◆ Exercise material:
━━━━━━

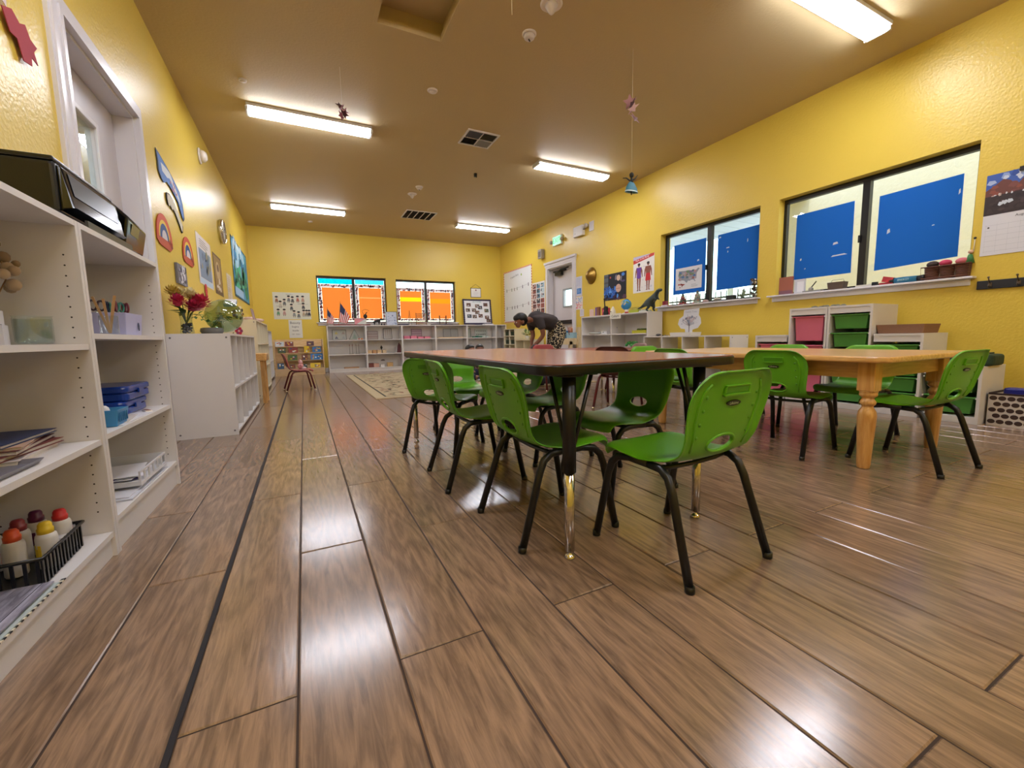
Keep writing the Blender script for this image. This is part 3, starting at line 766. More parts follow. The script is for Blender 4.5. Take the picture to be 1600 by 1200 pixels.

━━━━━━

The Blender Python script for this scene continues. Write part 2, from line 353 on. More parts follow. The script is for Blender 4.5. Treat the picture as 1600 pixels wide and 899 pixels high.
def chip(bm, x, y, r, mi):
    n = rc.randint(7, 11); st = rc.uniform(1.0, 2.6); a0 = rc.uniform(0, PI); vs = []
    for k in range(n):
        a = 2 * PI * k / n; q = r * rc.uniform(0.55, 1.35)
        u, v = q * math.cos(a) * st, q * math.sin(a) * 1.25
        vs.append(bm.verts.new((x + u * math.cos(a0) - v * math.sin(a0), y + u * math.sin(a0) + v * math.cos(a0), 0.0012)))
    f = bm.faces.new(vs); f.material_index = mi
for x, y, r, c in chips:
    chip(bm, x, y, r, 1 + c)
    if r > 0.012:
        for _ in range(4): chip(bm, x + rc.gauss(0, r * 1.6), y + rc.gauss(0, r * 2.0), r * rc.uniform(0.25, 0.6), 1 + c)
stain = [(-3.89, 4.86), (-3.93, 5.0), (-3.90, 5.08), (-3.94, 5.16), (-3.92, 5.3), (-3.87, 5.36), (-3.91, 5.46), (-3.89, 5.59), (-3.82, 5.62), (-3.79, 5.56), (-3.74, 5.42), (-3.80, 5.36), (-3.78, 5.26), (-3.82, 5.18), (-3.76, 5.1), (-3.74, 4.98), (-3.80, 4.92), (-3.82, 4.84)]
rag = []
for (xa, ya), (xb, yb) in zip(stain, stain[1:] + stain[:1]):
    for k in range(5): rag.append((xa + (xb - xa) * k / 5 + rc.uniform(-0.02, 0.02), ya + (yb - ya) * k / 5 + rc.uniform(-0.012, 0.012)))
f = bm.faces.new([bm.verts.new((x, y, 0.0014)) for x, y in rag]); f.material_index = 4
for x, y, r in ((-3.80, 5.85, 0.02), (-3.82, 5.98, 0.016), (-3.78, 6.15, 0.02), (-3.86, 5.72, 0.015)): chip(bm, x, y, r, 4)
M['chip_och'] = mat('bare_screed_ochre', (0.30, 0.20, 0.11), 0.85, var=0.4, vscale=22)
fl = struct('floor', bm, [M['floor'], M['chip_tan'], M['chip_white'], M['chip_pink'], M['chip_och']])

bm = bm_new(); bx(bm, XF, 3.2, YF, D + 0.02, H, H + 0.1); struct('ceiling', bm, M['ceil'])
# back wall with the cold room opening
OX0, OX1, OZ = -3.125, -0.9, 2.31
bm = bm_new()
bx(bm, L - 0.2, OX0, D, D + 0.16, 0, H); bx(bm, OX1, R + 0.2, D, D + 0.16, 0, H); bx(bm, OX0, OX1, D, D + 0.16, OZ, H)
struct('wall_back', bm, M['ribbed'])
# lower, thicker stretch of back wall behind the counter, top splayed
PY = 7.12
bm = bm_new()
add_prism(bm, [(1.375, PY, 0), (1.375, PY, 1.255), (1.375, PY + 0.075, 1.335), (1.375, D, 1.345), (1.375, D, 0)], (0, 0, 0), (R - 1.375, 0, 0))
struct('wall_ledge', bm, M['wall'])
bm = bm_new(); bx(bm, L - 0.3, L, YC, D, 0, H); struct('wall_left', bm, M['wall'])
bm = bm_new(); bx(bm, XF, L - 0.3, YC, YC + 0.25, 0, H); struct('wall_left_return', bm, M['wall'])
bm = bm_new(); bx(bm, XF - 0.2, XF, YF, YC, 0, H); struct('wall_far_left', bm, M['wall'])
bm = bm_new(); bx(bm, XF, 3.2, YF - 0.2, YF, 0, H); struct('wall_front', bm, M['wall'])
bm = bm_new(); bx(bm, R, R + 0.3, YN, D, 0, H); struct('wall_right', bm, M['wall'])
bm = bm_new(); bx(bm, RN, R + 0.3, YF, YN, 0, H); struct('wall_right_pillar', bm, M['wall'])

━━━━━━

◆ Work instructions:
Go through the material and copy out every line with "picture" in it.

◆ Answer in full:
Keep writing the Blender script for this image. This is part 3, starting at line 766. More parts follow. The script is for Blender 4.5. Take the picture to be 1600 by 1200 pixels.
The Blender Python script for this scene continues. Write part 2, from line 353 on. More parts follow. The script is for Blender 4.5. Treat the picture as 1600 pixels wide and 899 pixels high.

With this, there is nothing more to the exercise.